## START Stored data
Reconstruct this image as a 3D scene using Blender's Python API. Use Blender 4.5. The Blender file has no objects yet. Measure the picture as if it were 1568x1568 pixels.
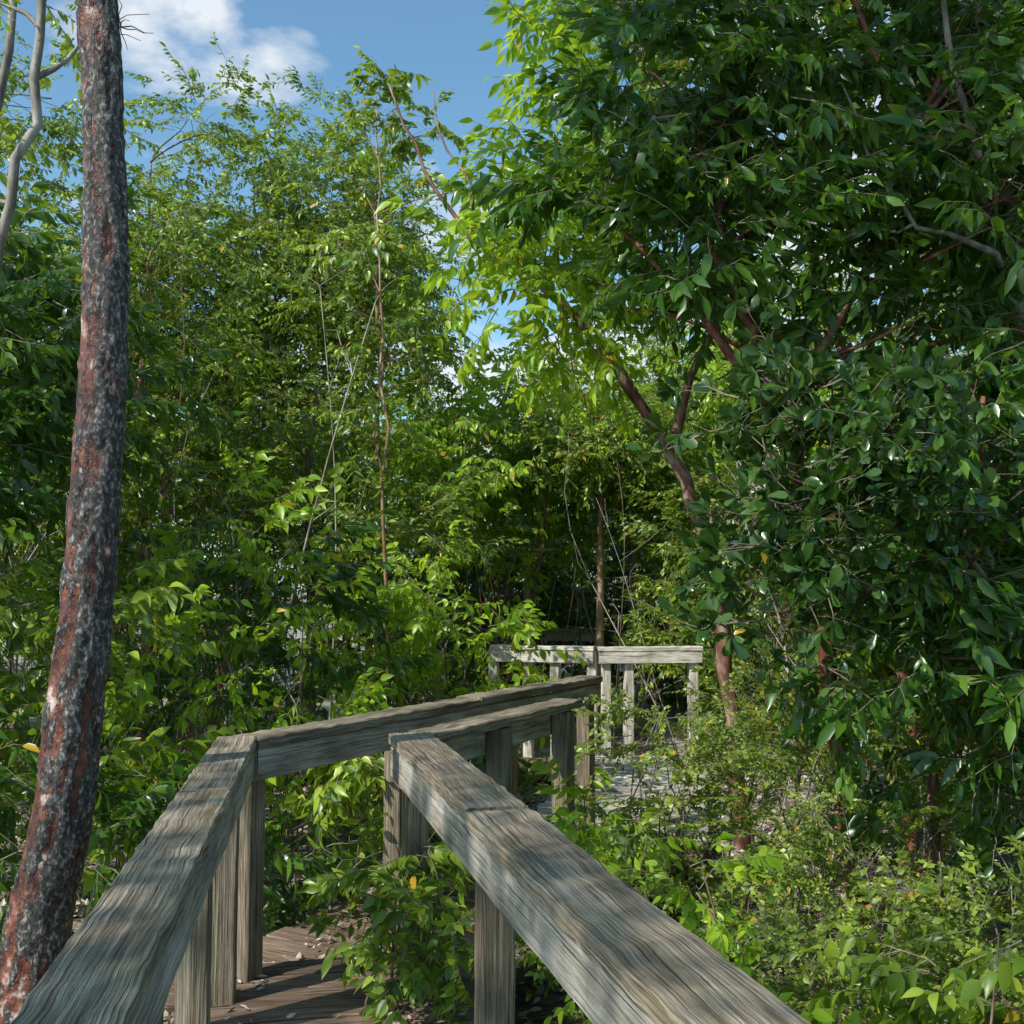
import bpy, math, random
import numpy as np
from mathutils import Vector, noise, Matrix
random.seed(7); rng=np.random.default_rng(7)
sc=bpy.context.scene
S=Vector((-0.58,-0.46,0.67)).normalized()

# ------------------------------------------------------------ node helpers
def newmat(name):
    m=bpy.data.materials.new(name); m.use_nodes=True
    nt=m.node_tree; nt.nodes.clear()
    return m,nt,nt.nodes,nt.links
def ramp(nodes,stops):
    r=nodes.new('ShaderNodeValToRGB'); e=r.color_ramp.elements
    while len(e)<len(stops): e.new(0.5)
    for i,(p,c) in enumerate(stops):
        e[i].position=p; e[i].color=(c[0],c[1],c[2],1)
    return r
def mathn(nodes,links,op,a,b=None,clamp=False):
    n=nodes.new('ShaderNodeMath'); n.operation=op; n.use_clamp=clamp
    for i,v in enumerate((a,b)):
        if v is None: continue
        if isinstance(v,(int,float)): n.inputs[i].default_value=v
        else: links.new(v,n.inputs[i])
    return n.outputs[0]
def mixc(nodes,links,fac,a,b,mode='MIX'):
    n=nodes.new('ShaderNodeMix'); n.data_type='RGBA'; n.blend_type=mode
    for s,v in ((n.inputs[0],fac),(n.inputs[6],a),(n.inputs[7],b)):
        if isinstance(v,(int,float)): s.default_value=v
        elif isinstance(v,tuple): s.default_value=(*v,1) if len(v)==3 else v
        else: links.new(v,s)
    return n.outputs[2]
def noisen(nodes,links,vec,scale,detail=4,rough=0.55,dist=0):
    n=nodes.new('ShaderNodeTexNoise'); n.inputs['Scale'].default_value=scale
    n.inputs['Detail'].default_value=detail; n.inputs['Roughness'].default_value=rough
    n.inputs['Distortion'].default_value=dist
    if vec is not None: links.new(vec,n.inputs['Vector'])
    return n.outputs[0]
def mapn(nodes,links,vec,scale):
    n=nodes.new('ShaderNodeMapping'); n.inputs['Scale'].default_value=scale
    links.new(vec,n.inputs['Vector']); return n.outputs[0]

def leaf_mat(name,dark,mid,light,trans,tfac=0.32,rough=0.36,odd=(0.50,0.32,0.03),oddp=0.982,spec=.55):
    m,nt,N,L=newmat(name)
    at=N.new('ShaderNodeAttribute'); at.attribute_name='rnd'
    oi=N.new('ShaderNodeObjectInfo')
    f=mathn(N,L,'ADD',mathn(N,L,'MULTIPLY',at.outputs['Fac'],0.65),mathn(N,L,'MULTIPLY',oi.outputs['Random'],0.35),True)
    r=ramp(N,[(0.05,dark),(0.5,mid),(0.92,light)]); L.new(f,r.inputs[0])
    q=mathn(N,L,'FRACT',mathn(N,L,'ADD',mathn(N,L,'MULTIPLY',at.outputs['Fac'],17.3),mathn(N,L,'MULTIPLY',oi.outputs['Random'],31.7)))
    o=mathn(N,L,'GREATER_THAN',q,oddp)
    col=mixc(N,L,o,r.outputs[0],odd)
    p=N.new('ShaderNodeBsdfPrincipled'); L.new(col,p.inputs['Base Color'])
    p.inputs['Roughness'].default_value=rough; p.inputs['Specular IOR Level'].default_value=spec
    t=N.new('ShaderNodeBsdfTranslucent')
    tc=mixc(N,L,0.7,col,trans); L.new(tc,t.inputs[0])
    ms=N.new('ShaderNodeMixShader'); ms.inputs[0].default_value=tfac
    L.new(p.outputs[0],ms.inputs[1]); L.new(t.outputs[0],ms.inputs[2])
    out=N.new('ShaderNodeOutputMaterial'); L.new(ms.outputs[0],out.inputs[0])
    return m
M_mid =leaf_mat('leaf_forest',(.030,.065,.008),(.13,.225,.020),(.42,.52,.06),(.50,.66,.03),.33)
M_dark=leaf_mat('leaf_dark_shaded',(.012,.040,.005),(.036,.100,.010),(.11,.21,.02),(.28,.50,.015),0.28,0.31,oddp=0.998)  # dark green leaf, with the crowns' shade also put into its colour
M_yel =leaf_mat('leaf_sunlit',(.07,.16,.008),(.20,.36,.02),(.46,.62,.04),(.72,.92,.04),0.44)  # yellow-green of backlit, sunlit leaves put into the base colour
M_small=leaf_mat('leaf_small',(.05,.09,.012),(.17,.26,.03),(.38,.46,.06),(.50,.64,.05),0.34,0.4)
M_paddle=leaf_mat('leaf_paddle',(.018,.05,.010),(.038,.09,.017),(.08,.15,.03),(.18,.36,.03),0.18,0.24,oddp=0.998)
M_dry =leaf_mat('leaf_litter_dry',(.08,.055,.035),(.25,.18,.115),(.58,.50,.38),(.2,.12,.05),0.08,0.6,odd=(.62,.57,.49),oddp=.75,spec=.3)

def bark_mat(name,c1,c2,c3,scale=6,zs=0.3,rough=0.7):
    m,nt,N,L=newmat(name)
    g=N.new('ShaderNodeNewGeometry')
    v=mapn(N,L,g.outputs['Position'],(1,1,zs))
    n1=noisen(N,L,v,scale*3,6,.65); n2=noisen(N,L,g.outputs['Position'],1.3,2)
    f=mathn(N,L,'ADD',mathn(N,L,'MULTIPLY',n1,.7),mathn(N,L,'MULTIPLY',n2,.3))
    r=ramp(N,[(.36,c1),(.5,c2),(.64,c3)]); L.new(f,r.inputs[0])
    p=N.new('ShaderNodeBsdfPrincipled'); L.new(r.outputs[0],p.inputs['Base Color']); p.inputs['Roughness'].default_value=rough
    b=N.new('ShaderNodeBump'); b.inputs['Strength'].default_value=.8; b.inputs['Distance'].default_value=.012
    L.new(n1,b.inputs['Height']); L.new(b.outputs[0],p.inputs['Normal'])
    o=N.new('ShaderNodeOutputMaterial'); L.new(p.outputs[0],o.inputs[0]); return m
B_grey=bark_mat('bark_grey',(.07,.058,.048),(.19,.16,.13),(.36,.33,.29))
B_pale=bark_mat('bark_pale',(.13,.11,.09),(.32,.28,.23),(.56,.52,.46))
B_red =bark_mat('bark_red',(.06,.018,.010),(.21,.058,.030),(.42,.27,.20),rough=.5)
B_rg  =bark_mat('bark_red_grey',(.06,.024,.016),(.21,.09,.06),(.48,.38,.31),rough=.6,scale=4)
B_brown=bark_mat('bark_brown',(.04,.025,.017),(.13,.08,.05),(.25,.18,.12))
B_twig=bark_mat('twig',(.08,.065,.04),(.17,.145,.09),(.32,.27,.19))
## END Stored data
→ Instructions for the task
Using the listing above, state the number of lines that hold "scene", with no other text.

→ Result of this task
2